Les épisodes macabres de cette saison 2021 ont pour toile de fond l’affrontement entre deux bandes rivales : la Paternelle contre Bassens.
« Bassens est monté sur la Paternelle et la guerre a commencé », décrypte un responsable policier. En jeu, ces territoires au milieu desquels s’exerce le commerce de la drogue, avec ses millions d’euros de chiffre d’affaires annuel. « Près de 80 000 euros de chiffre d’affaires par jour pour les plans stups les plus rentables de la ville », estiment policiers et magistrats. Deux gangs principaux se disputent ces points de vente réputés pour leur activité florissante, parmi les quelque cent cinquante-six que compterait Marseille, selon le quotidien La Provence. Les « blacks », une équipe de Comoriens formée autour de la famille Ahamada, qui, depuis plus de dix ans, s’affronte aux « gitans », autre équipe tout aussi célèbre et redoutée, soudée autour des frères Bengler.

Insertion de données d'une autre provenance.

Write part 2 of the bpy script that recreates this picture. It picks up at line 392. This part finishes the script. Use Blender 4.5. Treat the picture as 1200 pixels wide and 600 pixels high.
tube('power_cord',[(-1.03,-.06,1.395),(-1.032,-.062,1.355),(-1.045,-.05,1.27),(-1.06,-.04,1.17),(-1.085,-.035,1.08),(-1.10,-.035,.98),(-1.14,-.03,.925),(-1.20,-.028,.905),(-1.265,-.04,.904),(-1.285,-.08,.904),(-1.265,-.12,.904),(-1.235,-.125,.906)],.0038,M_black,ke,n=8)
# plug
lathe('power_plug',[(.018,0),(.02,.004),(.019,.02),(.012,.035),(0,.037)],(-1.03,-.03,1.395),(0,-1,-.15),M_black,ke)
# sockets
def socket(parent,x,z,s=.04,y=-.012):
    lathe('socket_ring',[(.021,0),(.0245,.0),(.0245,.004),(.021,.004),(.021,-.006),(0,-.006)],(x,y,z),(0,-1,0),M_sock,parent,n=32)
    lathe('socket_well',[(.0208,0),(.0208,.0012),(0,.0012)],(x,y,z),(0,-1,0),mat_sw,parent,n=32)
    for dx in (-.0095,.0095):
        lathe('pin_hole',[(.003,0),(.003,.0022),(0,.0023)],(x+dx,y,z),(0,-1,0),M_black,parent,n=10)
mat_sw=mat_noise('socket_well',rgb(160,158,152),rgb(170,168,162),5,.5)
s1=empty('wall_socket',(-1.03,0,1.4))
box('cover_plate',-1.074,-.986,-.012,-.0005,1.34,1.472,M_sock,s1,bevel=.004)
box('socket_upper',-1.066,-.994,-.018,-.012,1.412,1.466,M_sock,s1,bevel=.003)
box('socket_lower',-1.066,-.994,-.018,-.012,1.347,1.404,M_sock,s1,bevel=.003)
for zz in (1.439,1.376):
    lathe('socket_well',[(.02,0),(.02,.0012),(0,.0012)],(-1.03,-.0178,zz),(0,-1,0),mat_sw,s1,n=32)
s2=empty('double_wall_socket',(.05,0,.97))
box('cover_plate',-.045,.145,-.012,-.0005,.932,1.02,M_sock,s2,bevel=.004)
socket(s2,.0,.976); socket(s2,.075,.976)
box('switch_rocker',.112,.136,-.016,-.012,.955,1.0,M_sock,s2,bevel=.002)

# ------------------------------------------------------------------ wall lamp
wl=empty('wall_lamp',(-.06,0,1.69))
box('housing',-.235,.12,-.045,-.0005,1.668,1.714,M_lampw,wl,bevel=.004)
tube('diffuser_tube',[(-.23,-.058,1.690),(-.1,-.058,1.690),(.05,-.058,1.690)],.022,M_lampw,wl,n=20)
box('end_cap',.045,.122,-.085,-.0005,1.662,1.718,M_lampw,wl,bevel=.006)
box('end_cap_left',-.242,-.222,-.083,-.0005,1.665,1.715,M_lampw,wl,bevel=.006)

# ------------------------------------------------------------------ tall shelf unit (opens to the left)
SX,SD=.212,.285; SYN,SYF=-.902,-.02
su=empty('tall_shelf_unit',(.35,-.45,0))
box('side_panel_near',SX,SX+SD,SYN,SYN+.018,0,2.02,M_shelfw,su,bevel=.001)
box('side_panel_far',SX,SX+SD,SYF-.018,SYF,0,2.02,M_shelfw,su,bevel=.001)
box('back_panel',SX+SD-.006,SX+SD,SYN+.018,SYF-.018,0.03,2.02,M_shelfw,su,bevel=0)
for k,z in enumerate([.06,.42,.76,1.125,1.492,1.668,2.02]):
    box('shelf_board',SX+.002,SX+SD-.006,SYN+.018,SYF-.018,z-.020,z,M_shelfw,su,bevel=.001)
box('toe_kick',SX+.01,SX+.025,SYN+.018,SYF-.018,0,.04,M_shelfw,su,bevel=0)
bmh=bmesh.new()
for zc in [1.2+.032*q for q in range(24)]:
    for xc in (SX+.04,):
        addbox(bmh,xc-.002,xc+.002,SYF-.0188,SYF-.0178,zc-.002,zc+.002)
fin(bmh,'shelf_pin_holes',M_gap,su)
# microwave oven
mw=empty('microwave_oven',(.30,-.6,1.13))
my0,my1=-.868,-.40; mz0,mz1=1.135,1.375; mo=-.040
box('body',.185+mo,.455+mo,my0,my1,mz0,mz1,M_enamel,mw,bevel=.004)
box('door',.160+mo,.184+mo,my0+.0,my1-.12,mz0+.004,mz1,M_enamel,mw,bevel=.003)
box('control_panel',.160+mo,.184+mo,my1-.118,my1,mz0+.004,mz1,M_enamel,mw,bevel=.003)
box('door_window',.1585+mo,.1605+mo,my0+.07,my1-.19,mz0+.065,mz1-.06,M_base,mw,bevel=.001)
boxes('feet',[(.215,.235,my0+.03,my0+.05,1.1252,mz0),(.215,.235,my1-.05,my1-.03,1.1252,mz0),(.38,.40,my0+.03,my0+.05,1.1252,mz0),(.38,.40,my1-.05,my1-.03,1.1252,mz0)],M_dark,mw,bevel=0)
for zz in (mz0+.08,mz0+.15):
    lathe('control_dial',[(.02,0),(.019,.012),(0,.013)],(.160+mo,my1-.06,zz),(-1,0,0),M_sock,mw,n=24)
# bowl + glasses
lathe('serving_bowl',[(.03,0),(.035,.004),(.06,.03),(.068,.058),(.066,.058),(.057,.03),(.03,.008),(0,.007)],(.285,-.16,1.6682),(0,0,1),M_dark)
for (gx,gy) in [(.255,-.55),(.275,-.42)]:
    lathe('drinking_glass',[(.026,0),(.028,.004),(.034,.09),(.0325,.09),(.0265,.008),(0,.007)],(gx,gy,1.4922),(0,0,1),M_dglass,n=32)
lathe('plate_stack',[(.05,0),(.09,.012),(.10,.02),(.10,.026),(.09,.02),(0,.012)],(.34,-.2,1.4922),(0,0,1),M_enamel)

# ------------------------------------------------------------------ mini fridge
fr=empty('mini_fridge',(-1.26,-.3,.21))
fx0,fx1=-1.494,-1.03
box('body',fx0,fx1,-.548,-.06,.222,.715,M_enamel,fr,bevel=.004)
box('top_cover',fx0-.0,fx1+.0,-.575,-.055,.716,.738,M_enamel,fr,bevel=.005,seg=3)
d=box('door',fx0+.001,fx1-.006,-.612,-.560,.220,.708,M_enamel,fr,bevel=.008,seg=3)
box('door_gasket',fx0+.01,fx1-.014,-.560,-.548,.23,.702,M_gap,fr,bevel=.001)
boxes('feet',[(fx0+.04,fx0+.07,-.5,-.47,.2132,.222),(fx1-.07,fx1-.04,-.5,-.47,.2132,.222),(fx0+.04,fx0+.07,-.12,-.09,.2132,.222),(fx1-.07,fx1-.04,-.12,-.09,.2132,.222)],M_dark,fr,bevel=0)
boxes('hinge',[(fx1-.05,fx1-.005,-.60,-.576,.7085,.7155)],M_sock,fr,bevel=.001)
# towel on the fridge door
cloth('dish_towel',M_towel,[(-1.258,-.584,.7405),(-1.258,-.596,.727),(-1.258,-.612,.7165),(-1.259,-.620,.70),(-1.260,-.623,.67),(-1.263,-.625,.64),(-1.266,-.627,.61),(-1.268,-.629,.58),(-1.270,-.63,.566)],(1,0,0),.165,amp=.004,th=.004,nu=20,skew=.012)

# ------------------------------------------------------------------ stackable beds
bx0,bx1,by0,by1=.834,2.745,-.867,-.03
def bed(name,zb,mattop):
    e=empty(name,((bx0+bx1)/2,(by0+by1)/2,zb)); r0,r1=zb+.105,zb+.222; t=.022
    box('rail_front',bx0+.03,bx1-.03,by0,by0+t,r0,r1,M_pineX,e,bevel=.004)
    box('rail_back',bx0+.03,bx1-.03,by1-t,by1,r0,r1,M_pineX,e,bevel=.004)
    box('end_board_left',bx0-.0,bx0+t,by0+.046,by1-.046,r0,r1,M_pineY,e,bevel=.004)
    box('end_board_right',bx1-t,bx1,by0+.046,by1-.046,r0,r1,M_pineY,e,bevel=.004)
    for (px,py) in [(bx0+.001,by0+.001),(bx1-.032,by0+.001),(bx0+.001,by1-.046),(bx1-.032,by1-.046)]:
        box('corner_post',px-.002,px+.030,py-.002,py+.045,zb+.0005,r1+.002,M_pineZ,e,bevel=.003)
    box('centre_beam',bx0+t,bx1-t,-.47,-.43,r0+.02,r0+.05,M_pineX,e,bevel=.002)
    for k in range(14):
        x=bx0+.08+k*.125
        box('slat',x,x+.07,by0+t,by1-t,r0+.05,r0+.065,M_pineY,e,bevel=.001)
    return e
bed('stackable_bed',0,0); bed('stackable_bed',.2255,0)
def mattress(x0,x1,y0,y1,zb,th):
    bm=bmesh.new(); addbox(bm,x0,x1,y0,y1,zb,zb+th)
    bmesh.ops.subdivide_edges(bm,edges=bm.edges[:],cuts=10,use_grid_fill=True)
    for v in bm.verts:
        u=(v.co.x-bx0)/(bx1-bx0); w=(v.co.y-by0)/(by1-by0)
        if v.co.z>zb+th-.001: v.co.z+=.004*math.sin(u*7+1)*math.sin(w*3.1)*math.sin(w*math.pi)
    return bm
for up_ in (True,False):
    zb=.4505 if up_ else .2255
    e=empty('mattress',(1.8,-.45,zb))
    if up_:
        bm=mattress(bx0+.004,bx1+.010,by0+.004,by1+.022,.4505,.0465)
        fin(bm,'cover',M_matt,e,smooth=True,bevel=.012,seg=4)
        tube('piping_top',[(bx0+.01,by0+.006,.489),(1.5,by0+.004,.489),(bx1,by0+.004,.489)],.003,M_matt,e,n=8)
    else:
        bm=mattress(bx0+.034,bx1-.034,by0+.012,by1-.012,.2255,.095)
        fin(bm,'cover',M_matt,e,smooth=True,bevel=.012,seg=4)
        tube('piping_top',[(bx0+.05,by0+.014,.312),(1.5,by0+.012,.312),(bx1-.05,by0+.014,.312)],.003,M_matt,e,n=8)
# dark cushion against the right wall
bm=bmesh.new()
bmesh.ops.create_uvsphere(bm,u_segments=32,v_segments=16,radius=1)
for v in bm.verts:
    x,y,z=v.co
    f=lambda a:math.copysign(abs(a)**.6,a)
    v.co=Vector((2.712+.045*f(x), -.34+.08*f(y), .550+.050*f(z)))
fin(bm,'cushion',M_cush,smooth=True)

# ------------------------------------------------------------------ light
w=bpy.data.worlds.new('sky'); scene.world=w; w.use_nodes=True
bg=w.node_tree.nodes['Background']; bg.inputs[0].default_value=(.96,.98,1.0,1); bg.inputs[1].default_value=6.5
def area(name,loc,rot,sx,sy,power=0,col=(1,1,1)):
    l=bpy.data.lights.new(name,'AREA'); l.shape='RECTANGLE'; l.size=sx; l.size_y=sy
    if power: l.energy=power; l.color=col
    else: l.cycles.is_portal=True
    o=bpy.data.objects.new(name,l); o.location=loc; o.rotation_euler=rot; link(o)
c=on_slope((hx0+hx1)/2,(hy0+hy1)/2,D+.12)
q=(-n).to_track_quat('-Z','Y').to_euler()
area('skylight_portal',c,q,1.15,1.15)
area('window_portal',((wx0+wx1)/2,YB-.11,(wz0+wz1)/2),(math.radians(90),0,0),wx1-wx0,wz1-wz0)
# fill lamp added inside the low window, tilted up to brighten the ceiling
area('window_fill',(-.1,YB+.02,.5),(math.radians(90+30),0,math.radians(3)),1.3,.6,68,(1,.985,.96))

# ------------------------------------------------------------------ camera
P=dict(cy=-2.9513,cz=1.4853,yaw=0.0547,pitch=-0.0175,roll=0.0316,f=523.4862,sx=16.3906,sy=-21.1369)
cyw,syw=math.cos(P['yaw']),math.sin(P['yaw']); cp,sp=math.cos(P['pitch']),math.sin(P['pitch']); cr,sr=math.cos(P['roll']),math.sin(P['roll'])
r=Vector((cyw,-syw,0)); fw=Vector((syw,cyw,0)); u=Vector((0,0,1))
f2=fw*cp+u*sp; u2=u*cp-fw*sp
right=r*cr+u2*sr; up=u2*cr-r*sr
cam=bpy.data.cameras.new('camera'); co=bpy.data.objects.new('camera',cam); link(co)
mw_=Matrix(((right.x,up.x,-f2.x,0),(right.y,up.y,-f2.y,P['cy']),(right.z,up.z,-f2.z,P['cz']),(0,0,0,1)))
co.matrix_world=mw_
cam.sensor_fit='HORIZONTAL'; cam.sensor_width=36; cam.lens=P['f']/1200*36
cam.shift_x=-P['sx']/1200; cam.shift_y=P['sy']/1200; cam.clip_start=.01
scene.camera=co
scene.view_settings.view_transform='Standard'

A ces deux équipes principales s’adjoignent quelques autres moins importantes. A la faveur d’alliances, de scissions et de trahisons diverses, elles livrent un combat sans merci, où des petites mains – plus exposées et plus vulnérables – sont envoyées en première ligne. Souvent, les donneurs d’ordres sont en prison ou se planquent à des centaines de kilomètres du champ de bataille. Au Maroc, en Algérie ou dans le sud de l’Espagne et, depuis ces dernières années, au soleil de Dubaï, dernier lieu de villégiature des caïds. « On constate beaucoup d’allées et venues. Les soldats y vont pour voir les chefs », observe un policier. En février, Hakim Berrebouh, suspecté d’être l’un des plus gros narcotrafiquants de Marseille, a été arrêté par la police de Dubaï. Depuis, il est incarcéré dans l’Emirat en attente de son extradition vers la France, où les enquêteurs l’attendent de pied ferme.
« Déstabiliser les trafiquants »
A Marseille, le trafic de stupéfiants est à la source de bien d’autres maux. « Dégradation des conditions de vie dans les cités, menaces, multiplication des contrôles, autant de nuisances qui pourrissent le quotidien des habitants, énumère Frédérique Camilleri. L’essentiel des activités criminelles se concentre dans les quartiers les plus pauvres, lesquels cumulent déjà les difficultés économiques et sociales. » Lutter contre le trafic de stupéfiants est, pour la préfète de police, la raison d’être de sa mission, la priorité des priorités : « La reine des batailles », martèle-t-elle. D’autant qu’aux meurtres en série s’ajoutent des enlèvements, des séquestrations, des tortures, autres rançons de la rivalité entre équipes de trafiquants.
Arrivée en février dans la cité méditerranéenne, cette ancienne directrice adjointe du cabinet de Didier Lallement, à la Préfecture de police de Paris, s’est fixé un objectif : reprendre les territoires. En commençant par s’attaquer aux petits soldats du trafic, les « chouffeurs ». Souvent très jeunes, ils sont les plus visibles. Postés à l’entrée des cités, ces guetteurs surveillent les entrées et les sorties à proximité des points de deal et alertent les « charbonneurs » (les vendeurs) à la moindre intrusion de véhicule douteux. « J’ai appelé cela le “pilonnage” », dit Mme Camilleri.